Silver is likely to remain in a structural supply shortfall over the coming year, supported by firm investment demand and historically tight inventories, according to RBC Capital Markets, although the firm continues to favour gold over a longer investment horizon.
“Silver is entering its eighth deficit year with inventories at an all-time low and investment demand showing no signs of abating,” RBC analyst Marina Calero wrote in a research note, adding that conditions in the physical market are unlikely to normalise quickly.
Calero pointed out that the silver market finished 2025 with a deficit of 242 million ounces (Moz) and is projected to stay undersupplied through 2026.
While elevated prices could prompt some adjustment, she expects only modest relief. Higher secondary supply and softer demand from jewellery and silverware segments may narrow the deficit by roughly 50Moz, but this reduction would still leave the market in shortage.
Mine output is also unlikely to increase meaningfully in the short term due to permitting constraints, aging mining assets and a limited pipeline of new discoveries, Calero said.

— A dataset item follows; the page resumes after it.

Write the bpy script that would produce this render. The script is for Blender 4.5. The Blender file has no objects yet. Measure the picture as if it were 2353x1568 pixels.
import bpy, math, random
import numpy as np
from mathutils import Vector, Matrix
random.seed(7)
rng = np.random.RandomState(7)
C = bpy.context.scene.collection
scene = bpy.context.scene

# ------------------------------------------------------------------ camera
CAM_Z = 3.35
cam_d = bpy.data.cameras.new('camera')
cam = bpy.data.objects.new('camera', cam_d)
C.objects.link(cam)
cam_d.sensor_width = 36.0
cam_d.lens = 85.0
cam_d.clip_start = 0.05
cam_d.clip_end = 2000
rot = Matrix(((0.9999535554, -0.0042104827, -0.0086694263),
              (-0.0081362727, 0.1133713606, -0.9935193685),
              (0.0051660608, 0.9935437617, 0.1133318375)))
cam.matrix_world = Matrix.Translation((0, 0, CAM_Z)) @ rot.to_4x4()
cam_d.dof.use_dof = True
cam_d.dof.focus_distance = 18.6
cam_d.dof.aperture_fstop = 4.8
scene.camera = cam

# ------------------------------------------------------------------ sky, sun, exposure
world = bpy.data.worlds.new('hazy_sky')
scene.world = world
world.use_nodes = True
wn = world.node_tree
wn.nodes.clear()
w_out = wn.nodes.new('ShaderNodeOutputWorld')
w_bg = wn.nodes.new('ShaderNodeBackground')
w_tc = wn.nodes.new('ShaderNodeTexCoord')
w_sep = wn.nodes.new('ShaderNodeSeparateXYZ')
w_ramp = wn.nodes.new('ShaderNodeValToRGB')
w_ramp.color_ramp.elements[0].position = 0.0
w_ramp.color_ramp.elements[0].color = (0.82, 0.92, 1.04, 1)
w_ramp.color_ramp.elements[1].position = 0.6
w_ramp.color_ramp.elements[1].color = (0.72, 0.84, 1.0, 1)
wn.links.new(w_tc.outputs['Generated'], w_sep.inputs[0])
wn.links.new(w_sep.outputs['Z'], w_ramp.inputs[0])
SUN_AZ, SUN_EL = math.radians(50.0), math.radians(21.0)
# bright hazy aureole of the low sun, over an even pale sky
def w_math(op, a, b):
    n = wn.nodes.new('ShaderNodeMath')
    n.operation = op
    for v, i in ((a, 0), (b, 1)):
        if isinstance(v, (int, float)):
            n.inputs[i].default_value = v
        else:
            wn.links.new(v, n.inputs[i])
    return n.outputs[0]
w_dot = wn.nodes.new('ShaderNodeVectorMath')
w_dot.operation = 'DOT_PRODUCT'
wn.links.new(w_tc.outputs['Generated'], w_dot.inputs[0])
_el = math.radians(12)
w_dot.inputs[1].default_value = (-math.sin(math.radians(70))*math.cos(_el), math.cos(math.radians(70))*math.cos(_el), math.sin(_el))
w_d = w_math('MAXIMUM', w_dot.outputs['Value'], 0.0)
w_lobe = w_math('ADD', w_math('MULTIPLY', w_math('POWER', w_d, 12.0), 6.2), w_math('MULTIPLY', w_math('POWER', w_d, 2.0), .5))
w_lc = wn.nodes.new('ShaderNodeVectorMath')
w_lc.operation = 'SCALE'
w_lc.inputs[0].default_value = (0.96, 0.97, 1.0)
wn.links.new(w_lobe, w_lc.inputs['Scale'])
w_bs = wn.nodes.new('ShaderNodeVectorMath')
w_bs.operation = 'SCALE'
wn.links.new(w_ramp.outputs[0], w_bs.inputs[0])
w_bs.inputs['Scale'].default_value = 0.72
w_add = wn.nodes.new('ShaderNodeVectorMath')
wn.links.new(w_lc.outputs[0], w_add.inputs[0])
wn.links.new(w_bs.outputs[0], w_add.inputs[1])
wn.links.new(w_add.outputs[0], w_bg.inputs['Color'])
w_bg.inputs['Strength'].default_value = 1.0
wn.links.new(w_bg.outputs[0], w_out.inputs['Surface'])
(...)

She added that macroeconomic conditions remain supportive for investment flows, highlighting the presence of the “right macro ingredients” — including a weaker U.S. dollar, continued appetite for real assets and more accommodative monetary policy.
Calero expects the gold-to-silver ratio to hold near 60–65x over the next several years as tight supply conditions persist. However, she adopts a more cautious medium-term stance on silver, citing growing risks of industrial demand erosion, particularly within the solar industry.
Industrial demand “remains the biggest question mark,” Calero said. Industrial applications accounted for about 60% of total silver consumption in 2025, and silver now represents roughly 30% of average solar cell production costs, encouraging manufacturers to accelerate substitution and material efficiency efforts.
Despite supportive near-term fundamentals, RBC ultimately prefers gold producers. Still, the firm said silver-related equities “remain attractively valued compared to the broader market,” even though many stocks already reflect optimistic assumptions for silver prices.
“With solar accounting for 17% of the total demand (c.190Moz of demand in 2025) a silver-free solar technology could be the final cure to high prices,” the analyst wrote.
In terms of stock selection, Calero identified Hochschild Mining and Coeur Mining among her top picks, while Wheaton Precious Metals and OR Royalties are favoured within the royalty segment.
“Silver equities’ premium to gold producers is above the historical average, with producers in our coverage pricing in $100/oz, and royalties at $144/oz, above spot levels of $90/oz. Valuation, coupled with our higher expected upside in gold, leaves us favouring pure-gold producers,” she wrote.
Even so, Calero noted that silver equities continue to screen attractively relative to the wider equity market despite recent underperformance compared with the underlying metal.